View Full Version : Polls say Bush has slight lead as Kerry gains

10-18-2004, 12:45 AM
New polling says US President George W Bush is barely ahead in the overall race for the White House while Democrat challenger John Kerry is gaining support in some key states with just over two weeks before the November 2 ballot.

A flurry of weekend surveys provide mixed news for the two candidates and point to a possible nerve-wracking finish just like the cliffhanger of 2000.

In his latest jibe against Bush, Kerry headed to Florida and sounded a warning to Americans on social security, saying Bush planned to cut benefits and privatise the scheme.

Florida - is home to millions of retirees - and was the centre of a recount controversy which went Bush's way in 2000.

It remains a critical battleground this time around.

Bush, whose campaign team dismissed Kerry's latest claims on social security as "preposterous", visited Florida on Sunday.

The state's 27 electoral votes will likely be key to who wins the November 2 election.

All three nationwide polls gave Bush a small but statistically insignificant lead after three televised debates that boosted Kerry's ratings.

The Washington Post had Bush up 50 per cent to 47 per cent; Time magazine, Zogby and Rasmussen pollsters put the edge at two points.

Newsweek magazine had Bush ahead 48-46 per cent among registered voters and 50-44 per cent among likely voters.

The difference between registered and likely voters suggested the size of the turnout could decide the outcome. Kerry is likely to benefit from high numbers. The Newsweek poll had Kerry leading 57-36 per cent among self-described new voters.

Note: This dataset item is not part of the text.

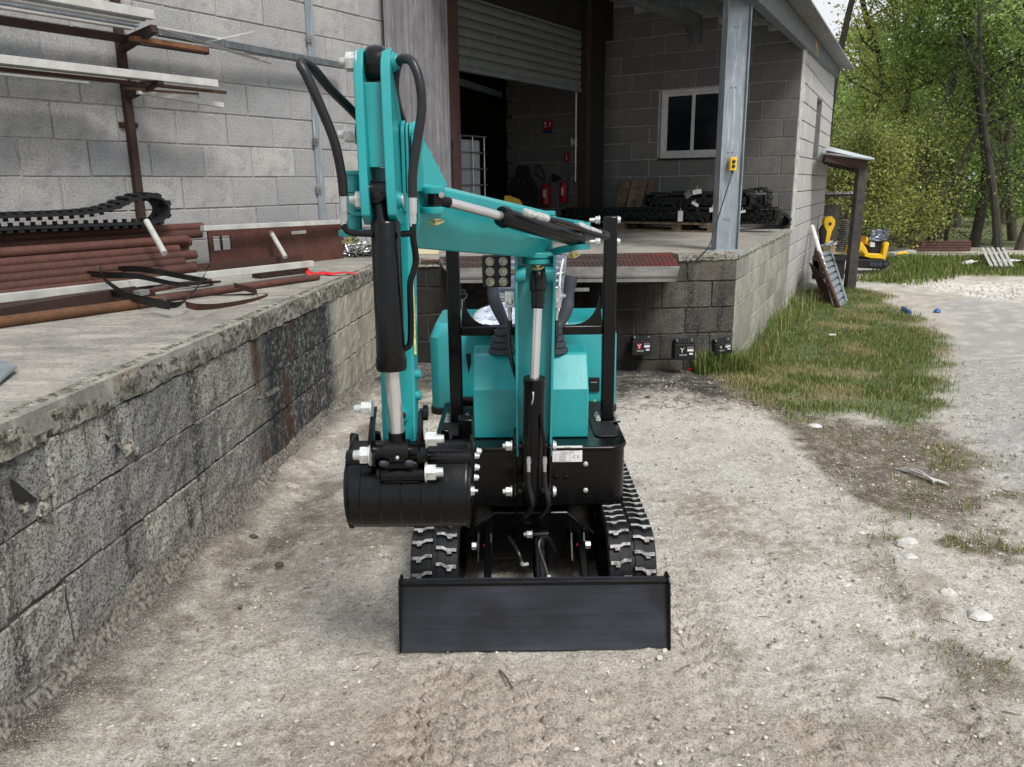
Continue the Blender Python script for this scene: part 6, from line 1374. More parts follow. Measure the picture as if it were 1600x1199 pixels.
for pts in ([(132, 427, .06), (160, 430, .08), (215, 432, .09), (280, 444, .06), (345, 440, .03), (300, 448, .02), (240, 448, .02)],
            [(158, 419, .12), (160, 432, .09), (175, 446, .06), (205, 463, .02), (240, 468, .01), (300, 463, .01), (400, 460, .01)],
            [(142, 446, .01), (200, 462, .01), (270, 477, .01), (298, 460, .03), (315, 438, .08), (328, 414, .16)],
            [(170, 422, .05), (220, 421, .10), (300, 435, .06), (330, 440, .02), (325, 447, .02), (250, 455, .01)],
            [(145, 450, .01), (210, 468, .01), (262, 479, .01), (250, 472, .02), (200, 460, .02)]):
    ribbon('strap', pts, M['black_matt'], st_)
for pts in ([(290, 476, .02), (310, 480, .01), (345, 478, .01), (390, 470, .01), (418, 461, .02), (405, 459, .02), (395, 461, .01)], [(366, 446, .03), (380, 450, .02), (400, 456, .02), (402, 461, .01)]): ribbon('strap', pts, M['rust'], st_, label='brown rusty strap')
mb = MB(); P = [(478, 417, .05), (480, 426, .03), (488, 431, .01), (505, 428, .01), (520, 429, .012), (540, 426, .02), (560, 428, .005)]; pp = catmull([atZ(x, y, DZ + z) for x, y, z in P], 6); n = len(pp); vs = []
for i, p in enumerate(pp): w = .05 * (1 - .75 * i / n); vs += [p + Vector((0, -w, .0)), p + Vector((0, w, .03 * (1 - i / n)))]
mb.add(vs, [(i * 2, i * 2 + 2, i * 2 + 3, i * 2 + 1) for i in range(n - 1)]); o = solo(mb, 'red_strap', M['redcloth'], 'bright red webbing strap lying across the dock edge', 'strap', base=pp[0], ang=60); s_ = o.modifiers.new('t', 'SOLIDIFY'); s_.thickness = .003
mb = MB(); a0, a1, a2, a3 = atZ(-60, 560, DZ + .03), atZ(8, 563, DZ + .03), atZ(26, 571, DZ + .03), atZ(-20, 610, DZ + .02); mb.prism([a0, a1, a2, a3], (0, 0, -.012)); o = mb.build('tray', M['galv'], None, ang=0, bev=.003)
tag(o, 'corner of a shiny grey metal sheet poking into view on the dock', 'metal sheet'); o.name = 'metal_sheet'
# rusty can, wire heap, cream crates, dock weeds
p = atZ(528, 399, DZ); t_ = thing('rusty_can', 'squat brown rusty can by the end of the rusty panel', 'can', p); mb = MB(); mb.lathe(p, (0, 0, 1), [(0, .085), (.01, .092), (.13, .092), (.135, .098), (.145, .098), (.15, .088), (.155, .05)], 22); mb.build('can_body', M['rust'], t_, ang=30); mb = MB(); mb.tube([p + Vector((-.09, 0, .12)), p + Vector((-.05, -.05, .19)), p + Vector((.05, -.05, .19)), p + Vector((.09, 0, .12))], .005, 6); mb.build('handle', M['rust_dark'], t_)
p = atZ(562, 401, DZ); t_ = thing('wire_heap', 'small heap of shiny bent wire beside the rusty can', 'wire', p); r = random.Random(4)
for k in range(26):
    q = [p + Vector((r.gauss(0, .10), r.gauss(0, .08), abs(r.gauss(.05, .05)))) for _ in range(5)]; mb = MB(); mb.tube(q, .006, 5, 5); mb.build('wire', M['silver'] if k % 3 else M['black_matt'], t_, ang=60, split=False)
for x, y, w, h, lab in ((666, 398, .24, .16, 'cream plastic crate on the dock edge, right of the stick'), (606, 404, .10, .16, 'cream plastic crate half hidden behind the black cylinder')):
    p = atZ(x, y, DZ); t_ = thing('plastic_crate', lab, 'crate', p, group=None); mb = MB(); mb.bx(p.x - w / 2, p.x + w / 2, p.y, p.y + .28, DZ + .002, DZ + h - .03); mb.build('crate_body', M['cream'], t_, ang=0, bev=.006)
    mb = MB(); mb.bx(p.x - w / 2 - .012, p.x + w / 2 + .012, p.y - .012, p.y + .29, DZ + h - .045, DZ + h - .02); mb.build('rim', M['cream'], t_, ang=0, bev=.004)
    mb = MB(); mb.bx(p.x - w / 2 + .02, p.x + w / 2 - .05, p.y + .01, p.y + .26, DZ + h - .02, DZ + h + .02); mb.build('lid', M['cream'], t_, ang=0, bev=.006)
for nm, q0, q1, n_, lab in (('dock_weeds', (510, 395), (540, 398), 90, 'thin weeds growing out of the dock by the rusty can'), ('dock_weeds', (330, 400), (390, 398), 110, 'small weeds at the foot of the rusty panel')):
    a, b2 = atZ(*q0, DZ), atZ(*q1, DZ); f = rng.random(n_)[:, None]; P = np.array(a) * (1 - f) + np.array(b2) * f + rng.normal(0, .05, (n_, 3)) * (1, 1, 0); blades(nm, P, .04 + .14 * rng.random(n_), .006 + 0 * P[:, 0], gcol(n_, np.full(n_, .3)), lab)
# ================================================================== INSIDE THE DOOR
p = FB.w(FB.px(700, 300, -1.2)[0], -1.2, DZ); u0_ = FB.px(700, 280, -1.2)[0]; u1_ = FB.px(757, 280, -1.2)[0]; zt_ = FB.px(735, 213, -1.2)[1]
ib = thing('ibc_tank', 'white liquid container in a steel cage just inside the roller door', 'tank', FB.w((u0_ + u1_) / 2, -1.5, DZ))
t = NT('milky_plastic'); t.col(t.mix(t.ramp(t.noise(3, 3, .5, t.pos()), .3, .7), (.52, .56, .58), (.40, .44, .47))); t.set(.35); t.b.inputs['Subsurface Weight'].default_value = .0
mb = MB(); fbox(FB, mb, u0_ + .04, u1_ - .04, -2.1, -1.23, DZ + .14, zt_ - .04); mb.build('tank_body', t.m, ib, ang=0, bev=.04)
for i in range(4):
    u = u0_ + .01 + (u1_ - u0_ - .02) * i / 3; mb = MB(); mb.cyl(FB.w(u, -1.19, DZ + .12), FB.w(u, -1.19, zt_), .011, n=8); mb.build('cage_bar', M['silver'], ib)
for z in np.linspace(DZ + .2, zt_, 6): mb = MB(); mb.cyl(FB.w(u0_, -1.175, float(z)), FB.w(u1_ + .03, -1.175, float(z)), .011, n=8); mb.build('cage_bar', M['silver'], ib)
mb = MB(); fbox(FB, mb, u0_, u1_, -2.15, -1.18, DZ, DZ + .12); mb.build('base', M['black_matt'], ib, ang=0)
cp = FW.w(FW.px(815, 300, .75)[0], .75, DZ); ch = thing('racing_chair', 'black high-backed bucket seat chair in the dark doorway', 'chair', cp)
zc_ = 1.20; mb = MB(); B_ = lambda a, z: cp + FW.u * a + Vector((0, 0, z))
out = [(-.24, .30), (-.27, .55), (-.23, .68), (-.13, .78), (-.11, .90), (-.06, .94), (.06, .94), (.11, .90), (.13, .78), (.23, .68), (.27, .55), (.24, .30)]
mb.prism([B_(a, z) for a, z in out], FW.n * .09); mb.build('backrest', M['chair_red'], ch, bev=.02)
for s in (-1, 1): mb = MB(); mb.prism([B_(s * .03, .66) - FW.n * .003, B_(s * .075, .64) - FW.n * .003, B_(s * .07, .72) - FW.n * .003, B_(s * .035, .73) - FW.n * .003], -FW.n * .004); mb.build('harness_slot', M['boot'], ch, ang=0)
mb = MB(); mb.box(cp + Vector((0, 0, .36)) - FW.n * .2, (.5, .5, .12), Matrix((FW.u, FW.n, Vector((0, 0, 1)))).transposed()); mb.build('seat', M['chair_red'], ch, bev=.03)
mb = MB(); mb.cyl(cp + Vector((0, 0, .03)) - FW.n * .2, cp + Vector((0, 0, .31)) - FW.n * .2, .03); mb.build('column', M['black_matt'], ch)
for k in range(5): a_ = k * 2 * math.pi / 5; mb = MB(); c_ = cp - FW.n * .2; mb.bar(c_ + Vector((0, 0, .06)), c_ + Vector((.28 * math.cos(a_), .28 * math.sin(a_), .04)), .04, .03); mb.build('leg', M['black_matt'], ch)
q = atY(803, 314, 12.6); mb = MB(); yb_ = lambda x, y: atY(x, y, 12.4); mb.prism([yb_(788, 306), yb_(796, 306), yb_(812, 312), yb_(818, 322), yb_(818, 330), yb_(786, 330)], (0, .35, 0)); mb.bx(q.x - .15, q.x + .15, 12.45, 12.7, DZ, q.z - .1)
solo(mb, 'yellow_machine_cover', M['yellow'], 'yellow machine cover just showing above the boom in front of the chair', 'machine cover', base=(q.x, 12.5, DZ), bev=.01)
for x, yt, yb, lab in ((853, 276, 321, 'left and larger red fire extinguisher on the inner wall'), (880, 273, 317, 'right and smaller red fire extinguisher on the inner wall')):
    u, zb2 = FW.px(x, yb, .14); _, zt2 = FW.px(x, yt + 10, .14); c = FW.w(u, .14, zb2); fe = thing('fire_extinguisher', lab, 'fire extinguisher', c); r_ = .078 if x < 860 else .062; h = zt2 - zb2
    mb = MB(); mb.lathe(c, (0, 0, 1), [(0, r_ * .8), (.02, r_), (h * .82, r_), (h * .93, r_ * .7), (h, r_ * .25)], 22); mb.build('cylinder', M['red'], fe)
    mb = MB(); mb.cyl(c + Vector((0, 0, h)), c + Vector((0, 0, h + .06)), .018, n=10); mb.bar(c + Vector((0, 0, h + .05)), c + FW.u * .12 + Vector((0, 0, h + .11)), .02, .012); mb.bar(c + Vector((0, 0, h + .04)), c + FW.u * .12 + Vector((0, 0, h + .05)), .02, .012); mb.build('valve', M['dirtysteel'], fe)
    o_ = c + Vector((0, 0, h + .03)); mb = MB()
    if x < 860: mb.tube([o_, o_ - FW.u * .05 + Vector((0, 0, .02)), o_ - FW.u * .17 + Vector((0, 0, .10)), o_ - FW.u * .20 + Vector((0, 0, .21)), o_ - FW.u * .13 + Vector((0, 0, .25)), o_ - FW.u * .06 + Vector((0, 0, .16)), o_ - FW.u * .02 + Vector((0, 0, .05))], .011, 8)
    else: mb.tube([o_, o_ - FW.u * .10 + Vector((0, 0, .02))], .010, 8); mb.lathe(o_ - FW.u * .09 + Vector((0, 0, .02)), -FW.u, [(0, .03), (.10, .06)], 14)
    mb.build('hose', M['hose'], fe)
    mb = MB(); z_a, z_b = zb2 + h * .35, zb2 + h * .7; k = r_ * .55; mb.prism([FW.w(u - k + .03, .14 + r_ + .002, z_a), FW.w(u + k, .14 + r_ * .93, z_a), FW.w(u + k, .14 + r_ * .93, z_b), FW.w(u - k + .03, .14 + r_ + .002, z_b)], FW.n * .002); mb.build('label', M['label'], fe, ang=0)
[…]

Bush held an edge in voter confidence in his ability to steer the country through perilous times and deal with terrorism while the Massachusetts senator retained his leads on the economy, jobs and health care.

But in a worrying sign for Bush since the debates, both Time and Newsweek put his overall job approval rating at below 50 per cent, historically a bad omen for presidents seeking re-election.

Prospects were also looking brighter for Kerry in the race to piece together a majority of the decisive 538 electoral votes apportioned among the states and earned in separate, mostly winner-take-all, contests.

Bush won in 2000 by five electors while losing the popular tally to then Democrat vice president Al Gore by more than half a million votes. The electoral chessboard looked every bit as tight this year.

A Rasmussen tracking poll conducted among 16 "battleground" states had Kerry up 48-46 per cent, reversing a similar Bush margin a week ago just before the third and final debate.

A Zogby poll also showed 66 per cent of undecided voters giving the president a negative rating. Eighteen per cent said he deserved to be returned for a second four-year term and 39 per cent said no.

Kerry seemed to gaining ground among 10 closely watched states with a total of 118 electors: Colorado, Florida, Iowa, Minnesota, Nevada, New Hampshire, New Mexico, Ohio, Pennsylvania and Wisconsin.

Several analysts suggested that whoever wins two of three races out of the southeastern state of Florida (27 electors), Ohio (20) in the Midwest and Pennsylvania (21) in the East, would likely be elected.

All are too close to call. But the Rasmussen survey in Florida, which handed Bush the presidency four years ago after a bitterly disputed recount, had Kerry cutting a six-point deficit to two points in the last week.

In Ohio, which no Republican has ever lost and still captured the White House, Kerry had narrowed a four-point Bush edge to a single point, according to Rasmussen.

The survey also showed the Democrat apparently firming up his base in Ohio, a state stricken by the loss of jobs which may give him his best chance of snatching a state from the Republican column.

The number of Kerry supporters who said they were "certain" of their choice rose in the last two weeks from 79 to 88 per cent, Rasmussen said, while for Bush the figure was stable at 92 per cent.

Bush has set his sights on Pennsylvania, which has gone Democratic in the last three presidential elections, and has stopped there during the campaign more than any state other than his home of Texas.

Independent candidate Ralph Nader was still a wild card, with polls showing he had the capacity to draw crucial votes from Kerry. Democrats accuse Nader of siphoning off key votes in Florida four years ago to hand the victory to Bush.